# SOURCE EXCERPT:
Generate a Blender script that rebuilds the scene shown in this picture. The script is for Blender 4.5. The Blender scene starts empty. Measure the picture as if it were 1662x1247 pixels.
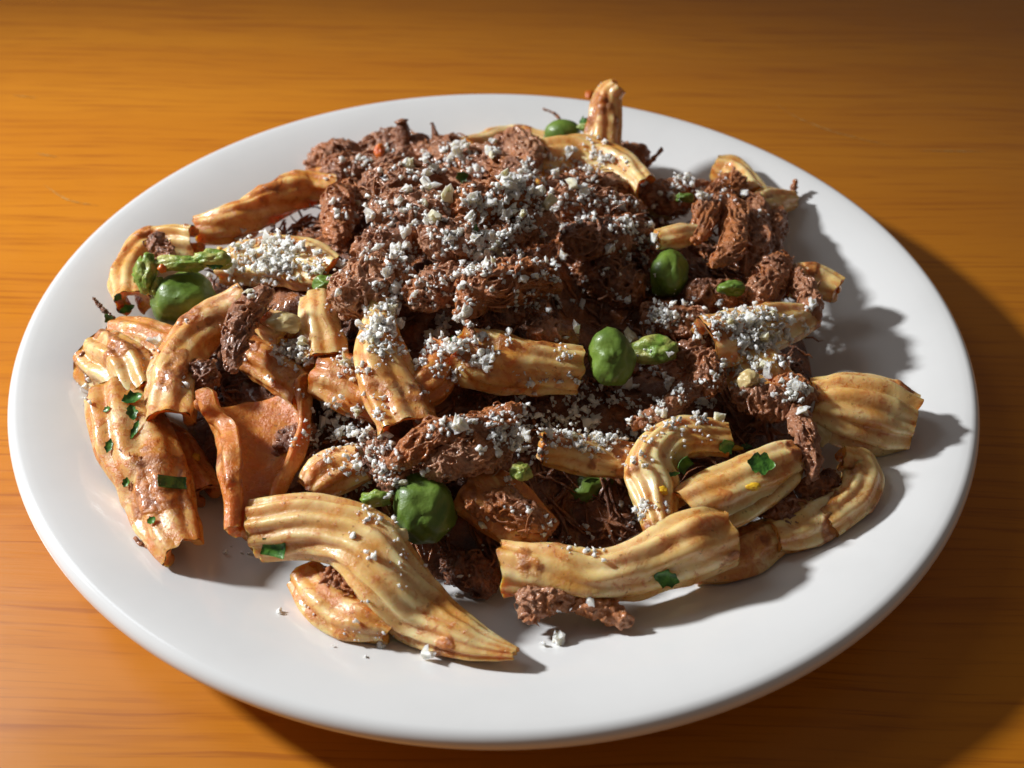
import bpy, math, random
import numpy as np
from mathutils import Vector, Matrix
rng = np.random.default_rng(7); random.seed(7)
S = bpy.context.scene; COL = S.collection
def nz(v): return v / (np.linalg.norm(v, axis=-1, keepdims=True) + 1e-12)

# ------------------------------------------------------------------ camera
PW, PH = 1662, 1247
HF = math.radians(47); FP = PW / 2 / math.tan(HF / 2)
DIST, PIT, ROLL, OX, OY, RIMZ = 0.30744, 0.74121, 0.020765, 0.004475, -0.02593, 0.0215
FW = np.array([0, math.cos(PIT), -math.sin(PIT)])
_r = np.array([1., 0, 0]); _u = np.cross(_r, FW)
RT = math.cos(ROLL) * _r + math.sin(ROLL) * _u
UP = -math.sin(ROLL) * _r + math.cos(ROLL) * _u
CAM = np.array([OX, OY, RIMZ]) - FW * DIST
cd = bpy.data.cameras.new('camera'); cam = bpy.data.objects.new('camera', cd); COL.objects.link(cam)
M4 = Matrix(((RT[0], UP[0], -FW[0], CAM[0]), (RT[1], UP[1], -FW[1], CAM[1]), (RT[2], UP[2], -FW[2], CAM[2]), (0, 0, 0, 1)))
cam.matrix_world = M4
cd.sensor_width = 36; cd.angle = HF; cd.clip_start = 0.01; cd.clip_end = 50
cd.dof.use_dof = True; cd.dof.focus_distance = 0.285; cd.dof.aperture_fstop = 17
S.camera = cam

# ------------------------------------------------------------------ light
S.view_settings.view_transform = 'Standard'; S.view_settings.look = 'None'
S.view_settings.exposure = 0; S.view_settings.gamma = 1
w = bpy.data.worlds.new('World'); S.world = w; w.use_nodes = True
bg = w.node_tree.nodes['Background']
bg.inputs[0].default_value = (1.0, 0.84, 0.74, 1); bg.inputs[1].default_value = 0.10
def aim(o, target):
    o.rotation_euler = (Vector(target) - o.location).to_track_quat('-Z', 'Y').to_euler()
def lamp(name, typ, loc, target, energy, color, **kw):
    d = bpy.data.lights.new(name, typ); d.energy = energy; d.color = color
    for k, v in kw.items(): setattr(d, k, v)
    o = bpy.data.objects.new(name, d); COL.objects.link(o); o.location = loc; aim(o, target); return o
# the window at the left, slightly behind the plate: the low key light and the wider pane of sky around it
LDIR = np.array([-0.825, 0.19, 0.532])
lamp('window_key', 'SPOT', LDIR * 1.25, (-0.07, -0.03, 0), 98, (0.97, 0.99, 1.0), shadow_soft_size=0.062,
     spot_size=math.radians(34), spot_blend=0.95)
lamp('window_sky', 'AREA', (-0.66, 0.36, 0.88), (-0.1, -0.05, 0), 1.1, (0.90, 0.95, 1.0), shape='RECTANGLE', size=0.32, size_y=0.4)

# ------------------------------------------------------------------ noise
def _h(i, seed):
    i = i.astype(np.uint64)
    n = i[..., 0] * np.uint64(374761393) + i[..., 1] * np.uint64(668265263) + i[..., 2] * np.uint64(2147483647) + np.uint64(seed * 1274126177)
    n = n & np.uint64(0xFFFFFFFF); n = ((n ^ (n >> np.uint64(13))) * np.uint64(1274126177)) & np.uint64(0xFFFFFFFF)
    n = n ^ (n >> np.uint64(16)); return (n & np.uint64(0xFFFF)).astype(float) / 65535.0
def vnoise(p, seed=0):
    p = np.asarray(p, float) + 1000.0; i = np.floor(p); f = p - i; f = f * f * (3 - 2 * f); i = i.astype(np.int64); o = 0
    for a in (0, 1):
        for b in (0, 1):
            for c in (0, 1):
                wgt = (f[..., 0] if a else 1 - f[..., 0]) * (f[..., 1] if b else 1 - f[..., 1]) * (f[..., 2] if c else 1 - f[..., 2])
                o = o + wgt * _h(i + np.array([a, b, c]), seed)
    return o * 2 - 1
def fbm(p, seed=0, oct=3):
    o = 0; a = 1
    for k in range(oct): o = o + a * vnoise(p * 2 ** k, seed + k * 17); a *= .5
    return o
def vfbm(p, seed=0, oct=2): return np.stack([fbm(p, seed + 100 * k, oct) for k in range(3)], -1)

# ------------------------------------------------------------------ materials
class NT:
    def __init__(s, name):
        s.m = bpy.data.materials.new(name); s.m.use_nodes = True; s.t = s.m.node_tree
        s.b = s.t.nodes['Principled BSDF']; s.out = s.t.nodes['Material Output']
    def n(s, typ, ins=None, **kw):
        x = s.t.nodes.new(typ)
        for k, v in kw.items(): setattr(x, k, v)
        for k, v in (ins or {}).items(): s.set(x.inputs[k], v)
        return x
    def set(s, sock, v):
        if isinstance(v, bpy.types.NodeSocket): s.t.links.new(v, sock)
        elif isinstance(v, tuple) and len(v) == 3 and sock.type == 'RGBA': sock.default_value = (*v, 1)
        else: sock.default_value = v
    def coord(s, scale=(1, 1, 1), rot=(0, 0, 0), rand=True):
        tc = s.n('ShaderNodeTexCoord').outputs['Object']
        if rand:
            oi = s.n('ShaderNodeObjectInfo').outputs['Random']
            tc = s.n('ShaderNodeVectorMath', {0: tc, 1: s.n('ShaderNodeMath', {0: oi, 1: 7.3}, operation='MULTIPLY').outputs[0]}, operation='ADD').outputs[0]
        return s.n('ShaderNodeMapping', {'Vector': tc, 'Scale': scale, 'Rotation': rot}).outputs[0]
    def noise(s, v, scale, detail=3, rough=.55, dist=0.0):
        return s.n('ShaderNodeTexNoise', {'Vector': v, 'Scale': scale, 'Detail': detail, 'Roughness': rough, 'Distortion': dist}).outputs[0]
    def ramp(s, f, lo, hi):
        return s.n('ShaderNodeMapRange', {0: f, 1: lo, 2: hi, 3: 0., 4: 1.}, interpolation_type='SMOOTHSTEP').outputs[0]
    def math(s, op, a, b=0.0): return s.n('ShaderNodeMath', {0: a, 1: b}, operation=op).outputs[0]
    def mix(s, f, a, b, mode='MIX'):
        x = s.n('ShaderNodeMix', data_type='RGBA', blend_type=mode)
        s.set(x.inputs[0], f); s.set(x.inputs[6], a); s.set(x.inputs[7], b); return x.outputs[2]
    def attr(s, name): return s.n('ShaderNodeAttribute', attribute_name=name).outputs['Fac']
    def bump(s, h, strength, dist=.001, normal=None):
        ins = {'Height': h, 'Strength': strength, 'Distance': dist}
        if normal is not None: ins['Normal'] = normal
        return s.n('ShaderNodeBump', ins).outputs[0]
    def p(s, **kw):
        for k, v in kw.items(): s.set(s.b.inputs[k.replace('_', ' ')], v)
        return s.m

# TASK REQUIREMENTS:
Your task is to repeat the data above exactly while excluding the pictures.

# FINAL RESULT:
Generate a Blender script that rebuilds the scene shown in this picture. The script is for Blender 4.5. The Blender scene starts empty. Measure the picture as if it were 1662x1247 pixels.
import bpy, math, random
import numpy as np
from mathutils import Vector, Matrix
rng = np.random.default_rng(7); random.seed(7)
S = bpy.context.scene; COL = S.collection
def nz(v): return v / (np.linalg.norm(v, axis=-1, keepdims=True) + 1e-12)

# ------------------------------------------------------------------ camera
PW, PH = 1662, 1247
HF = math.radians(47); FP = PW / 2 / math.tan(HF / 2)
DIST, PIT, ROLL, OX, OY, RIMZ = 0.30744, 0.74121, 0.020765, 0.004475, -0.02593, 0.0215
FW = np.array([0, math.cos(PIT), -math.sin(PIT)])
_r = np.array([1., 0, 0]); _u = np.cross(_r, FW)
RT = math.cos(ROLL) * _r + math.sin(ROLL) * _u
UP = -math.sin(ROLL) * _r + math.cos(ROLL) * _u
CAM = np.array([OX, OY, RIMZ]) - FW * DIST
cd = bpy.data.cameras.new('camera'); cam = bpy.data.objects.new('camera', cd); COL.objects.link(cam)
M4 = Matrix(((RT[0], UP[0], -FW[0], CAM[0]), (RT[1], UP[1], -FW[1], CAM[1]), (RT[2], UP[2], -FW[2], CAM[2]), (0, 0, 0, 1)))
cam.matrix_world = M4
cd.sensor_width = 36; cd.angle = HF; cd.clip_start = 0.01; cd.clip_end = 50
cd.dof.use_dof = True; cd.dof.focus_distance = 0.285; cd.dof.aperture_fstop = 17
S.camera = cam

# ------------------------------------------------------------------ light
S.view_settings.view_transform = 'Standard'; S.view_settings.look = 'None'
S.view_settings.exposure = 0; S.view_settings.gamma = 1
w = bpy.data.worlds.new('World'); S.world = w; w.use_nodes = True
bg = w.node_tree.nodes['Background']
bg.inputs[0].default_value = (1.0, 0.84, 0.74, 1); bg.inputs[1].default_value = 0.10
def aim(o, target):
    o.rotation_euler = (Vector(target) - o.location).to_track_quat('-Z', 'Y').to_euler()
def lamp(name, typ, loc, target, energy, color, **kw):
    d = bpy.data.lights.new(name, typ); d.energy = energy; d.color = color
    for k, v in kw.items(): setattr(d, k, v)
    o = bpy.data.objects.new(name, d); COL.objects.link(o); o.location = loc; aim(o, target); return o
# the window at the left, slightly behind the plate: the low key light and the wider pane of sky around it
LDIR = np.array([-0.825, 0.19, 0.532])
lamp('window_key', 'SPOT', LDIR * 1.25, (-0.07, -0.03, 0), 98, (0.97, 0.99, 1.0), shadow_soft_size=0.062,
     spot_size=math.radians(34), spot_blend=0.95)
lamp('window_sky', 'AREA', (-0.66, 0.36, 0.88), (-0.1, -0.05, 0), 1.1, (0.90, 0.95, 1.0), shape='RECTANGLE', size=0.32, size_y=0.4)

# ------------------------------------------------------------------ noise
def _h(i, seed):
    i = i.astype(np.uint64)
    n = i[..., 0] * np.uint64(374761393) + i[..., 1] * np.uint64(668265263) + i[..., 2] * np.uint64(2147483647) + np.uint64(seed * 1274126177)
    n = n & np.uint64(0xFFFFFFFF); n = ((n ^ (n >> np.uint64(13))) * np.uint64(1274126177)) & np.uint64(0xFFFFFFFF)
    n = n ^ (n >> np.uint64(16)); return (n & np.uint64(0xFFFF)).astype(float) / 65535.0
def vnoise(p, seed=0):
    p = np.asarray(p, float) + 1000.0; i = np.floor(p); f = p - i; f = f * f * (3 - 2 * f); i = i.astype(np.int64); o = 0
    for a in (0, 1):
        for b in (0, 1):
            for c in (0, 1):
                wgt = (f[..., 0] if a else 1 - f[..., 0]) * (f[..., 1] if b else 1 - f[..., 1]) * (f[..., 2] if c else 1 - f[..., 2])
                o = o + wgt * _h(i + np.array([a, b, c]), seed)
    return o * 2 - 1
def fbm(p, seed=0, oct=3):
    o = 0; a = 1
    for k in range(oct): o = o + a * vnoise(p * 2 ** k, seed + k * 17); a *= .5
    return o
def vfbm(p, seed=0, oct=2): return np.stack([fbm(p, seed + 100 * k, oct) for k in range(3)], -1)

# ------------------------------------------------------------------ materials
class NT:
    def __init__(s, name):
        s.m = bpy.data.materials.new(name); s.m.use_nodes = True; s.t = s.m.node_tree
        s.b = s.t.nodes['Principled BSDF']; s.out = s.t.nodes['Material Output']
    def n(s, typ, ins=None, **kw):
        x = s.t.nodes.new(typ)
        for k, v in kw.items(): setattr(x, k, v)
        for k, v in (ins or {}).items(): s.set(x.inputs[k], v)
        return x
    def set(s, sock, v):
        if isinstance(v, bpy.types.NodeSocket): s.t.links.new(v, sock)
        elif isinstance(v, tuple) and len(v) == 3 and sock.type == 'RGBA': sock.default_value = (*v, 1)
        else: sock.default_value = v
    def coord(s, scale=(1, 1, 1), rot=(0, 0, 0), rand=True):
        tc = s.n('ShaderNodeTexCoord').outputs['Object']
        if rand:
            oi = s.n('ShaderNodeObjectInfo').outputs['Random']
            tc = s.n('ShaderNodeVectorMath', {0: tc, 1: s.n('ShaderNodeMath', {0: oi, 1: 7.3}, operation='MULTIPLY').outputs[0]}, operation='ADD').outputs[0]
        return s.n('ShaderNodeMapping', {'Vector': tc, 'Scale': scale, 'Rotation': rot}).outputs[0]
    def noise(s, v, scale, detail=3, rough=.55, dist=0.0):
        return s.n('ShaderNodeTexNoise', {'Vector': v, 'Scale': scale, 'Detail': detail, 'Roughness': rough, 'Distortion': dist}).outputs[0]
    def ramp(s, f, lo, hi):
        return s.n('ShaderNodeMapRange', {0: f, 1: lo, 2: hi, 3: 0., 4: 1.}, interpolation_type='SMOOTHSTEP').outputs[0]
    def math(s, op, a, b=0.0): return s.n('ShaderNodeMath', {0: a, 1: b}, operation=op).outputs[0]
    def mix(s, f, a, b, mode='MIX'):
        x = s.n('ShaderNodeMix', data_type='RGBA', blend_type=mode)
        s.set(x.inputs[0], f); s.set(x.inputs[6], a); s.set(x.inputs[7], b); return x.outputs[2]
    def attr(s, name): return s.n('ShaderNodeAttribute', attribute_name=name).outputs['Fac']
    def bump(s, h, strength, dist=.001, normal=None):
        ins = {'Height': h, 'Strength': strength, 'Distance': dist}
        if normal is not None: ins['Normal'] = normal
        return s.n('ShaderNodeBump', ins).outputs[0]
    def p(s, **kw):
        for k, v in kw.items(): s.set(s.b.inputs[k.replace('_', ' ')], v)
        return s.m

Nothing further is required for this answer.